A possible conclusion is that lower investment, rising depreciation and declining efficiency have combined to lower growth sharply. But behind this, especially the last, must surely lie something else: pre-crisis GDP and GDP growth were either exaggerated, or unsustainable, or both. The decline of the oil sector is one cause of the unsustainability. Another is that the pre-2008 global financial bubble, from which the UK, home to a leading financial hub, benefited, also distorted GDP. It not only exaggerated the sustainable size of the financial sector, but also exaggerated the sustainable size of a whole host of ancillary activities.
Today, the post-crisis slump in growth looks more like the reality and the pre-crisis boom, in large part, a delusion. This view might be too pessimistic, in that the shocks have been so damaging. If the environment becomes more stable, animal spirits might return. Yet a medium-sized trading country with an ageing population, a mediocre position in the world’s most dynamic sectors, self-inflicted barriers to trade with its biggest trading partner, huge pressures for higher public spending, low investment and even lower saving rates, confronts many obstacles to faster economic growth. Today’s combination of higher interest rates with ratios of public sector net debt to GDP already close to 100 per cent is also uncomfortable. So, too, is the deeply unsettled global political environment.

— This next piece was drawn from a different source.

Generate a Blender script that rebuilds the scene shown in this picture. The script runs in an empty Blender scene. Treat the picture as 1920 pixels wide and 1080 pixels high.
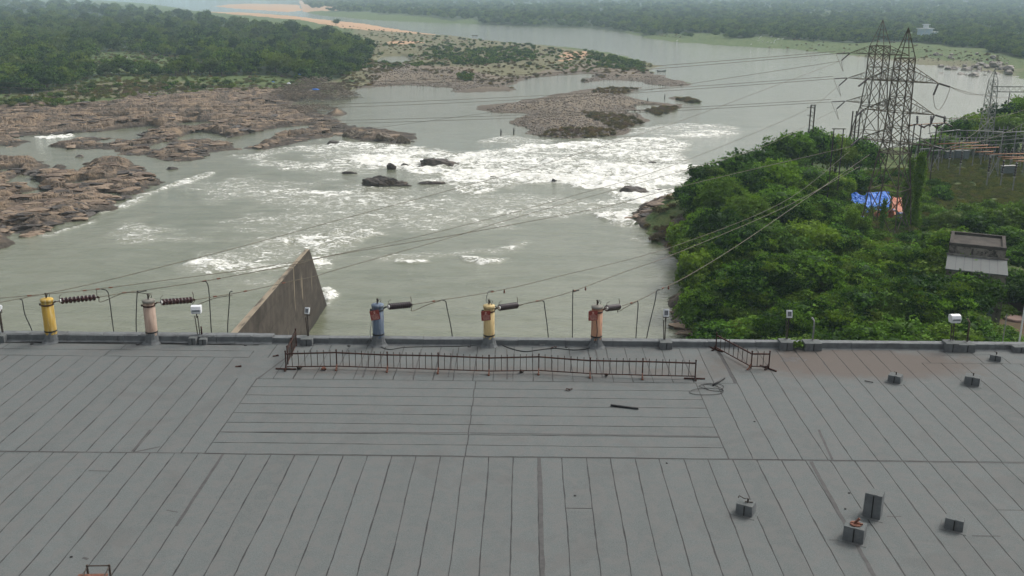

The Office for Budget Responsibility itself is rather optimistic. In its report last week, it assumed a recovery in productivity growth to roughly halfway between its pre- and post-financial crisis averages. But it would be foolish to assume that even this is going to happen all by itself. What the country needs is a strategy for growth that takes on its most obvious weaknesses: low investment, desperately low savings, insufficient mobilisation of capital for innovative businesses, poor infrastructure, inadequate housing, a long tail of weak companies, inadequate creation of skills, and huge and persistent regional inequalities. We must regret the sad failure to ensure that the North Sea oil windfalls and the ultra-low interest real rates of the post-financial crisis period left a longer-term legacy.
All this is the result of the UK’s habitual “muddling through”. Given recent disappointments, something more determined is needed. It is not yet here.